Well, that and the fact that "Whitie" participated in the slave trade business too.
Good grief. That's not a very good excuse for mercantile slavery.
Maybe this one isn't your best topic.
One of the Laws of Unintended Consequences is that many people, not just blacks whose ancestors were slaves, live better lives today because of bad things that happened to their ancestors.
Many Irish left Ireland during and immediately after The Potato Famine of the mid 1800s where are a million or so Irish starved to death. It was a grim thing to drive around Ireland like the wife and I did ten years ago and look at the "famine houses" one of which was across the road from one of our b and bs. After the potato crop failed, the Irish peasants who couldn't pay their rent were evicted from their houses and left to starve outdoors. The roofs of their houses were torn down so they couldn't move back in. All that was left were stone walls.
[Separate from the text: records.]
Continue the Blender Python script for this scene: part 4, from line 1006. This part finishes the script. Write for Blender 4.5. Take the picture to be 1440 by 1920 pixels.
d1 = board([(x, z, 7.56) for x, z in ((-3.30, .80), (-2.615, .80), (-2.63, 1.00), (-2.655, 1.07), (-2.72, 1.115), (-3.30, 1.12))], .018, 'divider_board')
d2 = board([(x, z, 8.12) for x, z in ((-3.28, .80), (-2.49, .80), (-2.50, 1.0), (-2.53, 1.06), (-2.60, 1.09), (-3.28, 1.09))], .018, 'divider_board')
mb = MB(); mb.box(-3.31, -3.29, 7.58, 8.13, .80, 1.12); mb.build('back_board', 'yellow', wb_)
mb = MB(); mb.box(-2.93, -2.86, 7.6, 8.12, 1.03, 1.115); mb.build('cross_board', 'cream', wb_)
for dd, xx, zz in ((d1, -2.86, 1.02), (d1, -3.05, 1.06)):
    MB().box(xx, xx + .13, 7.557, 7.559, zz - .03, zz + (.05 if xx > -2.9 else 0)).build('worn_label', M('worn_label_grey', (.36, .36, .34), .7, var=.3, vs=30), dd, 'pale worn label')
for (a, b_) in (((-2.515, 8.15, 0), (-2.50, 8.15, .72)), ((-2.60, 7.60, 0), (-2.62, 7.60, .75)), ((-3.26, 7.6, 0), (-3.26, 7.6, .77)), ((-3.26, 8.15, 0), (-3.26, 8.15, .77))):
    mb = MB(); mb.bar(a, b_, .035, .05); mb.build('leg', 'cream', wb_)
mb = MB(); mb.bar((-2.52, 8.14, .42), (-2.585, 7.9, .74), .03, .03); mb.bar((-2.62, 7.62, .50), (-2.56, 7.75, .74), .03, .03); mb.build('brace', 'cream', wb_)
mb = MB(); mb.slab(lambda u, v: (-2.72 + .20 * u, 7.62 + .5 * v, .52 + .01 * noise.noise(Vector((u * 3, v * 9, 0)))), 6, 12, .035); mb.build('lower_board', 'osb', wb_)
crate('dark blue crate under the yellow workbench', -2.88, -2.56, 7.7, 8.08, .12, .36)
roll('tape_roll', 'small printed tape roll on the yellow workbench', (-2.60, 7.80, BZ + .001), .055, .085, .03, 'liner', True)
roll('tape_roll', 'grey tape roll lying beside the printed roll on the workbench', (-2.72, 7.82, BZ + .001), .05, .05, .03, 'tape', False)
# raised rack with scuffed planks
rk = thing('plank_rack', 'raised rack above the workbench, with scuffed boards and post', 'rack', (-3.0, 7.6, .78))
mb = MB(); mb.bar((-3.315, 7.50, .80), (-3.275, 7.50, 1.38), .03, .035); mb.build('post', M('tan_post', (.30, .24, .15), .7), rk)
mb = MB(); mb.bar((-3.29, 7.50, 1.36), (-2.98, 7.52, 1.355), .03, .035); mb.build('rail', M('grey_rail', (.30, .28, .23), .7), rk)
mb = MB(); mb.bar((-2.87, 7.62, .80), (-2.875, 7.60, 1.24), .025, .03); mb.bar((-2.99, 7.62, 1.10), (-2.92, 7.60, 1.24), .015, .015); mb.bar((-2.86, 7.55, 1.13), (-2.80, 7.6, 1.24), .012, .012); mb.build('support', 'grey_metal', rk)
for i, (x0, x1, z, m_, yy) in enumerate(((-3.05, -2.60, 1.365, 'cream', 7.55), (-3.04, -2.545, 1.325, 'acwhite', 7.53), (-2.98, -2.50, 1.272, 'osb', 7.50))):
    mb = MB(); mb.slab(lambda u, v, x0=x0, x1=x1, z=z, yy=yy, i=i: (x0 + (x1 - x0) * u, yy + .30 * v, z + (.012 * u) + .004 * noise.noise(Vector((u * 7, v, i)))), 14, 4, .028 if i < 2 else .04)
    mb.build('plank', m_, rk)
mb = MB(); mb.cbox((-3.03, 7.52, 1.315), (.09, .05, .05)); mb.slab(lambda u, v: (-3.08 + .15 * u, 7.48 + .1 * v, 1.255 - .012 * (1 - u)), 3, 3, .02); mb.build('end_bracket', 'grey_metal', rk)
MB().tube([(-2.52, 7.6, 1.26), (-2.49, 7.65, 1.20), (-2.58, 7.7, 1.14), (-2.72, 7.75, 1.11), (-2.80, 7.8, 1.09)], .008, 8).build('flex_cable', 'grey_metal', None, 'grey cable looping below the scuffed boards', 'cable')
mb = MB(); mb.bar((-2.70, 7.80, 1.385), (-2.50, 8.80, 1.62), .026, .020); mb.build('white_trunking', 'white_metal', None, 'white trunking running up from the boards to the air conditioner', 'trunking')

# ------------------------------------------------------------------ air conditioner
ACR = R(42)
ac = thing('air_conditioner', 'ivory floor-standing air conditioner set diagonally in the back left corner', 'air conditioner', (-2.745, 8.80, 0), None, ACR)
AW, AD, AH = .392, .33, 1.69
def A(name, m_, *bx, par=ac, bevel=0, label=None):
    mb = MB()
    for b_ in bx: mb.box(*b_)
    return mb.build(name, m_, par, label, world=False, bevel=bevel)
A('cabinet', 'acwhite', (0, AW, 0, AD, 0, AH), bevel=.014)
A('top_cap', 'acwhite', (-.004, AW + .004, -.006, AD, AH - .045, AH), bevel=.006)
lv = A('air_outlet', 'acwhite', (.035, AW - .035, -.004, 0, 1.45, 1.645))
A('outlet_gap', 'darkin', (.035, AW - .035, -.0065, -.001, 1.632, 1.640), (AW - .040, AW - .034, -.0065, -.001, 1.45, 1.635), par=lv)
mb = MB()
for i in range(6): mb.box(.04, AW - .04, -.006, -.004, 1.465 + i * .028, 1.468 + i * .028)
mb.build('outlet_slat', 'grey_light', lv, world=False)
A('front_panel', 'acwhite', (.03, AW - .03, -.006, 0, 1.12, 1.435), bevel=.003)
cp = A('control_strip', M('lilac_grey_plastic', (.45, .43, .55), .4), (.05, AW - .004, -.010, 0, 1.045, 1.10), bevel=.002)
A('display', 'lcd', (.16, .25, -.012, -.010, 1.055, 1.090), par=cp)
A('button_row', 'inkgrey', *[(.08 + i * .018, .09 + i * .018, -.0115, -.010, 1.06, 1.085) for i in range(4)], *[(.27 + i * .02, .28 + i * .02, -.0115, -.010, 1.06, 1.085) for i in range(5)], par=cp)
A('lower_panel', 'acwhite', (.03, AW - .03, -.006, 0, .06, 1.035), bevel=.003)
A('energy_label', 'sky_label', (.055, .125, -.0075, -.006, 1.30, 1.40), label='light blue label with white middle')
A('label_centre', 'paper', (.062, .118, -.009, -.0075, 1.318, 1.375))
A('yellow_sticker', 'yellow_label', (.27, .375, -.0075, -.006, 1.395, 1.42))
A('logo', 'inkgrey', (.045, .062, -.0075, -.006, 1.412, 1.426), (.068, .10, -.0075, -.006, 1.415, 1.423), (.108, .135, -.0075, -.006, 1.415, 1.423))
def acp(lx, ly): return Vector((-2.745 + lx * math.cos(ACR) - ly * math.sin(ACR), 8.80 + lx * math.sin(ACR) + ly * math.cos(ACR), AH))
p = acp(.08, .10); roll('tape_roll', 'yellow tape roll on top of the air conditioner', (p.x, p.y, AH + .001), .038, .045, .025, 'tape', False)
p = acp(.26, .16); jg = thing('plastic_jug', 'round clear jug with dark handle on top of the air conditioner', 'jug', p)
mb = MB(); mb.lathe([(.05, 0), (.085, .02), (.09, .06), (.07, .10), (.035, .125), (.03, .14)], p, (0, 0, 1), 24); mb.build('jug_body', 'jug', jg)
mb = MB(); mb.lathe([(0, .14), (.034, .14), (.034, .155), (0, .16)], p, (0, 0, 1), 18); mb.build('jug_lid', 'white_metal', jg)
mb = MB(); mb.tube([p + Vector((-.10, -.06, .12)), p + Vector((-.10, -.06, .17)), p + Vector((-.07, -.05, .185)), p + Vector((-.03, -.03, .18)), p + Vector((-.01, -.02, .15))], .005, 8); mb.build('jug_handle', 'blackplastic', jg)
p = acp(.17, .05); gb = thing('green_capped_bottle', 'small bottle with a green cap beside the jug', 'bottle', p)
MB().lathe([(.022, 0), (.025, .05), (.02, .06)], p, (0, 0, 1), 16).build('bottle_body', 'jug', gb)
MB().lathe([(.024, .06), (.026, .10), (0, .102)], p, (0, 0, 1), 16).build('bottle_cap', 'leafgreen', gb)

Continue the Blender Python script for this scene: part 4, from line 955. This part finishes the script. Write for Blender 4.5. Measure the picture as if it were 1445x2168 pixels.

It didn't have to be that bad. While the Irish peasants were starving to death, beef was shipped across the channel from Ireland to England under contract. A number of Irish had a little money saved and were able to gain transport across the ocean to America to start new lives. Many died crossing the ocean packed like sardines in "coffin ships."
But are you going to tell some Irish-American that they should grouse and complain constantly because their ancestors suffered horribly? Well no. The Irish citizens today live far better lives than their ancestors. But I doubt you could convince many Americans of Irish descent (including me) that they should move back to Ireland.
We can't change what happened in the past, and even if we called things like slavery what they were, great evils, it won't change the past either.
The sad fact is most American blacks lives far better lives than their kinfolk back in Africa. By far.
What is the point of whining about what happened hundreds of years ago when it won't change anything?